7. Attach swaybar to subframe.

Left side bracket and bushing.

Slide the bar over the exhaust and line up the bushings with the subframe mounting holes. Sandwich the subframe between the bushing and reinforcement bracket. You may need to slide the reinforcement bracket around to get the holes in the bracket to line up with the holes on the subframe (this is why you should not tighten the bolts during step #5).

Tighten the subframe bolts with 18ftlb of torque on both sides of the car. Do not overtighten the bolts on the bushing as it could bind the bushing and cause squeaking.

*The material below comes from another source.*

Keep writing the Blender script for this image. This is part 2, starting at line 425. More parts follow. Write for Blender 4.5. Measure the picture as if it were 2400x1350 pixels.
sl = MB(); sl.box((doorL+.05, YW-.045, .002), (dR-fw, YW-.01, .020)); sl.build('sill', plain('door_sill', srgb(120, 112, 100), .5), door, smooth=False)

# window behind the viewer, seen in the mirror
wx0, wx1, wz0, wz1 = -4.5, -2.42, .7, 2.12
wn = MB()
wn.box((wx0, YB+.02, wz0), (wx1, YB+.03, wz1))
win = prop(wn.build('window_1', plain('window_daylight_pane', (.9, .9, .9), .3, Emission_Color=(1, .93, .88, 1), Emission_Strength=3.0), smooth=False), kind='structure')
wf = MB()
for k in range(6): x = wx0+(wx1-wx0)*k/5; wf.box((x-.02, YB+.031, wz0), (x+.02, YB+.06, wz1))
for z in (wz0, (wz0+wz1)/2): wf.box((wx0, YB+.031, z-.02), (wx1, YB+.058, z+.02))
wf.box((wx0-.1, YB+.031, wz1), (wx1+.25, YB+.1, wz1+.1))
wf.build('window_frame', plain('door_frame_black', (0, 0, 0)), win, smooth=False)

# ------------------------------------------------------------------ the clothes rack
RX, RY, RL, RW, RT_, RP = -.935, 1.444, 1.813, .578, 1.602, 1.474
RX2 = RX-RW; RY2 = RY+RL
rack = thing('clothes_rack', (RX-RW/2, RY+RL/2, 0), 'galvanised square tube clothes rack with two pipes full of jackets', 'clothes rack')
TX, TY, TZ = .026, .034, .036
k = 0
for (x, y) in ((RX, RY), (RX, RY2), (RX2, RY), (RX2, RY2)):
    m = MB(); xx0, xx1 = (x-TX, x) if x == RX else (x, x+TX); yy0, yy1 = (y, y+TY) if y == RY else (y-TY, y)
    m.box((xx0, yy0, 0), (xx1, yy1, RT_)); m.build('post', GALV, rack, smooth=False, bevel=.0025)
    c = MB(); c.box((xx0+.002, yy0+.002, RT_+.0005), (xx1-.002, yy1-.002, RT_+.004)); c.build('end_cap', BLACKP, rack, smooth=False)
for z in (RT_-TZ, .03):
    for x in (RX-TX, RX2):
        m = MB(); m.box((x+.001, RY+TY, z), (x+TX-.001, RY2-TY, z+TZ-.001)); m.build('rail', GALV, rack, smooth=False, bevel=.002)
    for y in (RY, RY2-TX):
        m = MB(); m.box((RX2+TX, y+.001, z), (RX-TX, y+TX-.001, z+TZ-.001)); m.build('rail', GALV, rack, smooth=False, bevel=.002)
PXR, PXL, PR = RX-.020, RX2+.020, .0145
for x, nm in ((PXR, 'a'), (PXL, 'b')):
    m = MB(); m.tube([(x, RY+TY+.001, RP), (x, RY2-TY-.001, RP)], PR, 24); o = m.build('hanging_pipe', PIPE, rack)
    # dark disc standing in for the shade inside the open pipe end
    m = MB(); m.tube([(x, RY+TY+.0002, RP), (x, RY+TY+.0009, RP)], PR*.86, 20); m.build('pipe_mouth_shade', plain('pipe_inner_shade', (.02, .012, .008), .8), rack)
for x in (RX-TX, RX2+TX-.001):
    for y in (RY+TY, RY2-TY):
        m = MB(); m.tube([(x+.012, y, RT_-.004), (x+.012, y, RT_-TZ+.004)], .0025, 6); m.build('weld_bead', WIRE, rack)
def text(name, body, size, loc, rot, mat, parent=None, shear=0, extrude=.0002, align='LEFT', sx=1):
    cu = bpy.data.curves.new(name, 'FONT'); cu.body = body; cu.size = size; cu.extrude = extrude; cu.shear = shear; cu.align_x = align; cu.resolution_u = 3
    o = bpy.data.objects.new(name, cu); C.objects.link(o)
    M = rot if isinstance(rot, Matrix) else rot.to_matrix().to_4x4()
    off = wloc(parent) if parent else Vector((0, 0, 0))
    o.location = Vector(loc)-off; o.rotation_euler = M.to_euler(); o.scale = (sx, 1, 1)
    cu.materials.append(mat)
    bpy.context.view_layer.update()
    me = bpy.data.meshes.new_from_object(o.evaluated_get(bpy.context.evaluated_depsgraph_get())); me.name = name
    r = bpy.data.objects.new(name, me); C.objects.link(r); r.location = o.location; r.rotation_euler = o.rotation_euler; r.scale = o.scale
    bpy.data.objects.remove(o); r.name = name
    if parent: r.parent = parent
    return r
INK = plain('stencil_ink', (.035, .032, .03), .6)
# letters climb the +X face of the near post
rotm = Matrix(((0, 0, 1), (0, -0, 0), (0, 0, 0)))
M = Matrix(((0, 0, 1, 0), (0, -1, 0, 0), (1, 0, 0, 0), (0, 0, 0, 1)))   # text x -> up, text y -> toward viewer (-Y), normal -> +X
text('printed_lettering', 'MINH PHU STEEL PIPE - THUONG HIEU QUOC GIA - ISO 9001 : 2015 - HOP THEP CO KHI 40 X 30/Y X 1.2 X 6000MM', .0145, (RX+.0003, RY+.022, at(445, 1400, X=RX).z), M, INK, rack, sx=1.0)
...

8. Attach swaybar to endlinks.

Set stiffness using the end link mounting holes

The bar's stiffness is determined by the mounting holes at the end of the bar. The shorter the bar, the harder it is for it to twist during rear suspension travel. Attaching the bar using the inner hole (toward the middle of the bar) effectively shortens the bar, making it harder to twist (ie, stiffer). Conversely, mounting the bar using the outer holes (toward the end of the bar) lengthens the bar, making it easier to twist (ie, softer).

Neuspeed suggests mounting the bar with the soft setting at one end and the hard setting at the other to achieve medium stiffness. This sounds a bit weird to me, so I just mounted the bar at soft on both ends. Clean off any WD40 residue from the end link bolts before threading the nuts. Tighten the endlink nuts with 74ftlb of torque.

Finish off by remounting the wheels, lowering the car, and torquing the wheel lugs to 89 ftlb.